**CHALLENGE**
Skip the pictures. Transcribe the rest of the data below without changing a word.

**RAW DATA**
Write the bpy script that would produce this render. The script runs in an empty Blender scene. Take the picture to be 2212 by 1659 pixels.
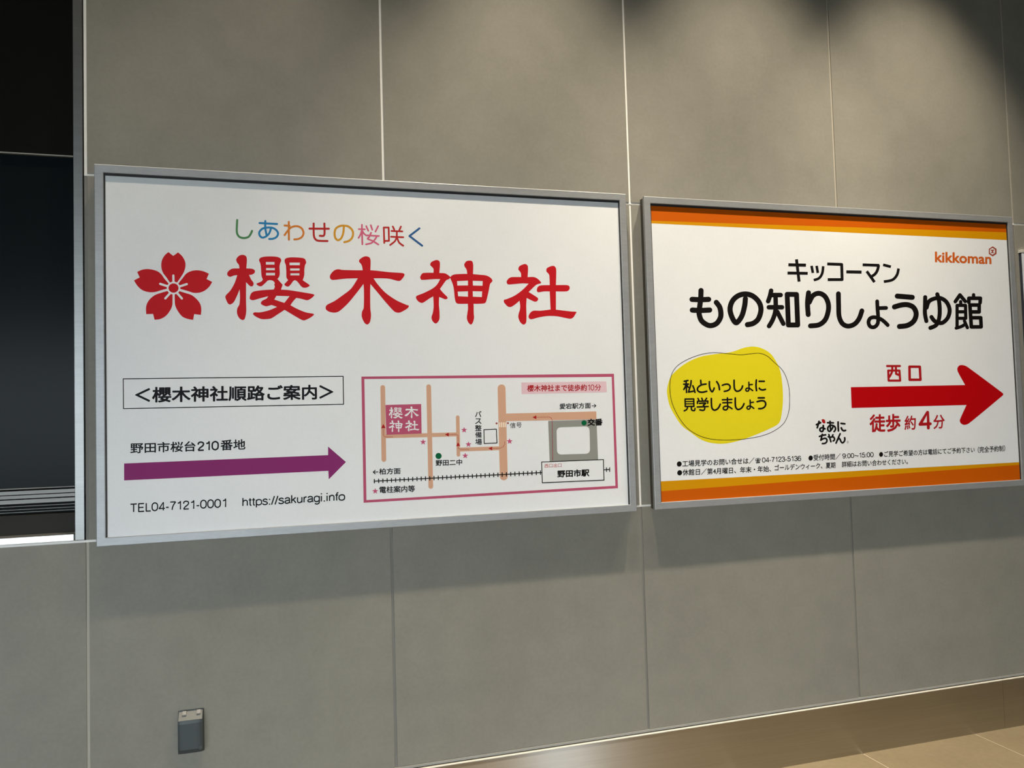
import bpy, bmesh, math, random
from mathutils import Vector, Matrix
from mathutils.geometry import tessellate_polygon

random.seed(4)
# ------------------------------------------------------------------ scale
# U = one unit of the survey of the wall in metres (wall panels are 1.0 m wide);
# x runs along the wall, y goes into it (room on the -y side), z is up.
U = 2.92
EYE = 0.5039            # eye height above the floor, in U
def P3(X, Y, Z): return Vector((X * U, Y * U, (Z + EYE) * U))

W, H = 2212, 1659
FPX, YAW, PITCH, ROLL = 1717.29, 0.2863, 0.0432, -0.0285
cy, sy, cp, sp = math.cos(YAW), math.sin(YAW), math.cos(PITCH), math.sin(PITCH)
fwd = Vector((sy * cp, cy * cp, sp))
right = Vector((cy, -sy, 0)); up = right.cross(fwd)
cr, sr = math.cos(ROLL), math.sin(ROLL)
camr = right * cr + up * sr
camu = -right * sr + up * cr

# ------------------------------------------------------------------ camera
sc = bpy.context.scene
C = sc.collection
cam_data = bpy.data.cameras.new('camera')
cam = bpy.data.objects.new('camera', cam_data); C.objects.link(cam)
cam_data.sensor_fit = 'HORIZONTAL'; cam_data.sensor_width = 36.0
cam_data.lens = FPX / W * 36.0
cam_data.clip_start = 0.05; cam_data.clip_end = 200
cam.matrix_world = Matrix.Translation(P3(0, -1, 0)) @ Matrix((camr, camu, -fwd)).transposed().to_4x4()
sc.camera = cam

# ------------------------------------------------------------------ world, lights, exposure
sc.view_settings.view_transform = 'Standard'
sc.view_settings.look = 'None'
sc.view_settings.exposure = 0.0
sc.view_settings.gamma = 1.0
sc.view_settings.use_curve_mapping = False
world = bpy.data.worlds.new('overcast_sky'); sc.world = world
world.use_nodes = True
bg = world.node_tree.nodes['Background']
bg.inputs[0].default_value = (0.80, 0.92, 1.0, 1)      # even overcast daylight
bg.inputs[1].default_value = 9.4

CEIL = 1.04             # ceiling height in survey units above the eye
def downlight(X, power, z=1.022, y=-0.223, ang=67, blend=0.88):
    d = bpy.data.lights.new('downlight', 'SPOT')
    d.energy = power; d.color = (1.0, 0.86, 0.66)
    d.spot_size = math.radians(ang); d.spot_blend = blend
    d.shadow_soft_size = 0.035
    o = bpy.data.objects.new('downlight', d); C.objects.link(o)
    o.location = P3(X, y, z)
for X, p in ((-0.300, 90), (0.000, 165), (0.330, 405), (0.660, 440), (0.955, 470)):
    downlight(X, p, ang=65 if X < .5 else 67, blend=.88 if X < .2 else .78)

# ------------------------------------------------------------------ materials
def srgb(r, g, b):
    f = lambda c: (c / 12.92) if c <= 0.04045 else ((c + 0.055) / 1.055) ** 2.4
    return (f(r / 255), f(g / 255), f(b / 255), 1)
def mat(name, col, rough=0.6, metal=0.0, spec=0.5, aniso=0.0):
    m = bpy.data.materials.new(name); m.use_nodes = True
    b = m.node_tree.nodes['Principled BSDF']
    b.inputs['Base Color'].default_value = col if len(col) == 4 else (*col, 1)
    b.inputs['Roughness'].default_value = rough
    b.inputs['Metallic'].default_value = metal
    b.inputs['Specular IOR Level'].default_value = spec
    b.inputs['Anisotropic'].default_value = aniso
    if aniso: b.inputs['Anisotropic Rotation'].default_value = .25
    return m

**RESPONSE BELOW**
Write the bpy script that would produce this render. The script runs in an empty Blender scene. Take the picture to be 2212 by 1659 pixels.
import bpy, bmesh, math, random
from mathutils import Vector, Matrix
from mathutils.geometry import tessellate_polygon

random.seed(4)
# ------------------------------------------------------------------ scale
# U = one unit of the survey of the wall in metres (wall panels are 1.0 m wide);
# x runs along the wall, y goes into it (room on the -y side), z is up.
U = 2.92
EYE = 0.5039            # eye height above the floor, in U
def P3(X, Y, Z): return Vector((X * U, Y * U, (Z + EYE) * U))

W, H = 2212, 1659
FPX, YAW, PITCH, ROLL = 1717.29, 0.2863, 0.0432, -0.0285
cy, sy, cp, sp = math.cos(YAW), math.sin(YAW), math.cos(PITCH), math.sin(PITCH)
fwd = Vector((sy * cp, cy * cp, sp))
right = Vector((cy, -sy, 0)); up = right.cross(fwd)
cr, sr = math.cos(ROLL), math.sin(ROLL)
camr = right * cr + up * sr
camu = -right * sr + up * cr

# ------------------------------------------------------------------ camera
sc = bpy.context.scene
C = sc.collection
cam_data = bpy.data.cameras.new('camera')
cam = bpy.data.objects.new('camera', cam_data); C.objects.link(cam)
cam_data.sensor_fit = 'HORIZONTAL'; cam_data.sensor_width = 36.0
cam_data.lens = FPX / W * 36.0
cam_data.clip_start = 0.05; cam_data.clip_end = 200
cam.matrix_world = Matrix.Translation(P3(0, -1, 0)) @ Matrix((camr, camu, -fwd)).transposed().to_4x4()
sc.camera = cam

# ------------------------------------------------------------------ world, lights, exposure
sc.view_settings.view_transform = 'Standard'
sc.view_settings.look = 'None'
sc.view_settings.exposure = 0.0
sc.view_settings.gamma = 1.0
sc.view_settings.use_curve_mapping = False
world = bpy.data.worlds.new('overcast_sky'); sc.world = world
world.use_nodes = True
bg = world.node_tree.nodes['Background']
bg.inputs[0].default_value = (0.80, 0.92, 1.0, 1)      # even overcast daylight
bg.inputs[1].default_value = 9.4

CEIL = 1.04             # ceiling height in survey units above the eye
def downlight(X, power, z=1.022, y=-0.223, ang=67, blend=0.88):
    d = bpy.data.lights.new('downlight', 'SPOT')
    d.energy = power; d.color = (1.0, 0.86, 0.66)
    d.spot_size = math.radians(ang); d.spot_blend = blend
    d.shadow_soft_size = 0.035
    o = bpy.data.objects.new('downlight', d); C.objects.link(o)
    o.location = P3(X, y, z)
for X, p in ((-0.300, 90), (0.000, 165), (0.330, 405), (0.660, 440), (0.955, 470)):
    downlight(X, p, ang=65 if X < .5 else 67, blend=.88 if X < .2 else .78)

# ------------------------------------------------------------------ materials
def srgb(r, g, b):
    f = lambda c: (c / 12.92) if c <= 0.04045 else ((c + 0.055) / 1.055) ** 2.4
    return (f(r / 255), f(g / 255), f(b / 255), 1)
def mat(name, col, rough=0.6, metal=0.0, spec=0.5, aniso=0.0):
    m = bpy.data.materials.new(name); m.use_nodes = True
    b = m.node_tree.nodes['Principled BSDF']
    b.inputs['Base Color'].default_value = col if len(col) == 4 else (*col, 1)
    b.inputs['Roughness'].default_value = rough
    b.inputs['Metallic'].default_value = metal
    b.inputs['Specular IOR Level'].default_value = spec
    b.inputs['Anisotropic'].default_value = aniso
    if aniso: b.inputs['Anisotropic Rotation'].default_value = .25
    return m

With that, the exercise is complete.